I do agree he's probably not ready to date. Which is fine. I'm not looking for anything. This whole thing found me in the first place.

Posted

Tell him how you feel. Maybe he just moves slow. Why would you just dump him for moving slow? To me, that's just lame. If he's seeing other girls that's one thing, but if you're it, I don't think it's fair to just cut him loose for moving slow. However, if you want a guy that rams his tongue down your throat on date 2, then go date a guy that does that. He's probably unsure about you and is taking it slow. A smart guy if you ask me.

  • Author
Posted (edited)

Oh I don't mind moving slow AT ALL! This whole thing is actually sort of perfect for me, except I can't tell if he's interested and taking it slow or if maybe I'm getting friend zoned.

 

It's just that he's been a real gentleman when I see him out and on our dates.

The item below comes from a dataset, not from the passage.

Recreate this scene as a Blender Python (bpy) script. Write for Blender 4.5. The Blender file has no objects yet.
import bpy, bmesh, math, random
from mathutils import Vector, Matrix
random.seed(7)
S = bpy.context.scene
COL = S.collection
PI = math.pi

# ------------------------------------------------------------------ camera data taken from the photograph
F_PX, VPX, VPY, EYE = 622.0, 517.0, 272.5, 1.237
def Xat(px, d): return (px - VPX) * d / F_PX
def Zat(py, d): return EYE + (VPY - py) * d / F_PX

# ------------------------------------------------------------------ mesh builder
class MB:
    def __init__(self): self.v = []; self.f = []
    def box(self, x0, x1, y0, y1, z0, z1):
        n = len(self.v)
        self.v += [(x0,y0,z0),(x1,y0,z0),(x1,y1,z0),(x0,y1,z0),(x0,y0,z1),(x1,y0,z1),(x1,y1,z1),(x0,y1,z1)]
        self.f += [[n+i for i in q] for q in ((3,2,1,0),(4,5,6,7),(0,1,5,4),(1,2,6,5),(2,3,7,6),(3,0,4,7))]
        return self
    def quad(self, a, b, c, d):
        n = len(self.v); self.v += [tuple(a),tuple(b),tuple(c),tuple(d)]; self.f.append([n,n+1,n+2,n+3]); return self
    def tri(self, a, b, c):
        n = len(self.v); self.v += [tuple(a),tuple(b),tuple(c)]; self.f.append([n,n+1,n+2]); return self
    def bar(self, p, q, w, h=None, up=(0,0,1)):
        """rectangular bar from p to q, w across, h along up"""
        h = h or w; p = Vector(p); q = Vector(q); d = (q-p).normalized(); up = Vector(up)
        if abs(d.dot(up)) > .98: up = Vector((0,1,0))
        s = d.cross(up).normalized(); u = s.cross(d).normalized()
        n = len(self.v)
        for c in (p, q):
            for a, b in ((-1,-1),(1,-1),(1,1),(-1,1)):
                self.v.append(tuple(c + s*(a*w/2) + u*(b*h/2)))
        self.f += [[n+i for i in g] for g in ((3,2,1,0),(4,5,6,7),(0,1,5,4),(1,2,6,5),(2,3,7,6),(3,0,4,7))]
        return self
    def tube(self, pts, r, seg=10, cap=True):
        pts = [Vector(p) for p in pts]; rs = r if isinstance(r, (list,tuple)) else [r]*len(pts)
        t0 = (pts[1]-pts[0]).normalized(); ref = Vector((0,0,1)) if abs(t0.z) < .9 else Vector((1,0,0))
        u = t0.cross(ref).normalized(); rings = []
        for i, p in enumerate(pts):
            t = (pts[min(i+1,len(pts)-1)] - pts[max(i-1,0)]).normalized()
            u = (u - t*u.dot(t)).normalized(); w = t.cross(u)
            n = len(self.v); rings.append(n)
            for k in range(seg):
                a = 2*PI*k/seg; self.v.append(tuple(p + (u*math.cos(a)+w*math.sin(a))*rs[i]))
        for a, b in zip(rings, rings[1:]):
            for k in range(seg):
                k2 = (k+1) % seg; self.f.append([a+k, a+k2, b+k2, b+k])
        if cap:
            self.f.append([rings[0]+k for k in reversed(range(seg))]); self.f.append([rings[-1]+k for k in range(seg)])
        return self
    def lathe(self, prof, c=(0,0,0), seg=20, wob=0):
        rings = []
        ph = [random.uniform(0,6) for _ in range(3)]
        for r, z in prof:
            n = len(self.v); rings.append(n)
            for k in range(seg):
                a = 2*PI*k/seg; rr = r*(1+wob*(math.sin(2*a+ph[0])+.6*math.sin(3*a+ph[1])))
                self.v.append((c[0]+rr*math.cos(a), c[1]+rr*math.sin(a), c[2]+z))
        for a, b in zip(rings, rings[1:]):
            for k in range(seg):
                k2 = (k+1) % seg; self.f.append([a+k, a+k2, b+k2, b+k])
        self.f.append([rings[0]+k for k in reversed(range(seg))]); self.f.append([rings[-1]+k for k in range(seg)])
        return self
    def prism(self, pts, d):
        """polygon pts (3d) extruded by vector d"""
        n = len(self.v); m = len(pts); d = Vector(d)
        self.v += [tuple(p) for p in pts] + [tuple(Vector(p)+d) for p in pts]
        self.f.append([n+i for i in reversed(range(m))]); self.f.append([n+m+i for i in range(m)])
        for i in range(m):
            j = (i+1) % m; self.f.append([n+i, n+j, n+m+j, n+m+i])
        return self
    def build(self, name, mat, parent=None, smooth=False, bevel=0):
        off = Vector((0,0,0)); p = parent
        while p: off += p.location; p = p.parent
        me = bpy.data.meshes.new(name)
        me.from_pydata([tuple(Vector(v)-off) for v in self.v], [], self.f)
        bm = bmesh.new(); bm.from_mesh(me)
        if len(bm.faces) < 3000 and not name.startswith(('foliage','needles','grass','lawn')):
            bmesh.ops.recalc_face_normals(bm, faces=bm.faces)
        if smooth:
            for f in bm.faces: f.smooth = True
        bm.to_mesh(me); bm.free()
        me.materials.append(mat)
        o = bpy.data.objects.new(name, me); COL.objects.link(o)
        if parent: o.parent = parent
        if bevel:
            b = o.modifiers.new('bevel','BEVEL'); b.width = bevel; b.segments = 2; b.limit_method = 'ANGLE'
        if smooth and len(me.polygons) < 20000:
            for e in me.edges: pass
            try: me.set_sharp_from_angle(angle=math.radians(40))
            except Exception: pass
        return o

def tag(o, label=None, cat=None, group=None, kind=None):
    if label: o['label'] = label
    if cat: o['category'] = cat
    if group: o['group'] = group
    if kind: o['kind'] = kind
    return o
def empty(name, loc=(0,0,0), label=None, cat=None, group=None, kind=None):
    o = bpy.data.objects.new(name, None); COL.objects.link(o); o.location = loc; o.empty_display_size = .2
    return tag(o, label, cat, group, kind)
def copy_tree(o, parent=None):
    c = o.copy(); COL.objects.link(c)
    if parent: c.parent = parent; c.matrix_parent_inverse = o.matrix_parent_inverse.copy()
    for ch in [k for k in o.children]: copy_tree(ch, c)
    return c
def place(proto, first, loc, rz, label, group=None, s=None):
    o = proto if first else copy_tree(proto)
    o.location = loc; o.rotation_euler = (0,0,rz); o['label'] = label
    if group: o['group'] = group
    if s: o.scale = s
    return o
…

There's just no communication in between, but he is super busy and such but his attentiveness towards me is confusing.

 

I really thing a huge factor is that we see each other out on a weekly basis.

 

Ugh, I'm so confused. haha

 

And I'm nervous about saying anything, as I don't want to wreck it by accidentally making him feel pressured.

 

However, if I do talk to him, how should I go about setting up this kind of conversation? It shouldn't be over the phone and I don't want to ask him "can we talk" lol

 

Meh...maybe I'm in denial or something. I guess I'll just roll with this through New Year's and then cut my losses if nothing progresses?

Edited by LostInLA
Posted

Good, the fact that you don't mind him going slow tells me you are a smart girl. Also, take a deep breath and calm down a little.

 

If this is bothering you to the point that you are thinking of letting him go, then I would tell him. However, I think the best thing you could do is just let things happen naturally. Don't try to play God and force things into happening. Unless he told you, "Lets just be friends", then the odds are he probably is attracted to you. He is just moving slow, maybe he's been hurt pretty bad in the past. See other guys, have fun, keep in contact with him, and go out with him when he asks you out. I see no reason to let him alter your life. Keep on living and whatever happens, happens :). I think cutting him off too soon, or having a "get serious about me or we are done" talk would be a big mistake though.

  • Author
Posted

Thanks sagetalk,

 

I guess this is what I've been thinking, but the somewhat mixed signals makes me confused about his interest and if I should let my feelings develop or not.

 

I'm going to just roll with it, we are obviously not starting anything serious and I hope he does ask me out again but I'm not putting all my eggs in this basket just yet.

 

He's a good guy, I can tell, and I think he just got really hurt and might be scared to get involved with someone right now. Asking me out shows interest, giving me attention when we happen to be out at the same bar shows interest right?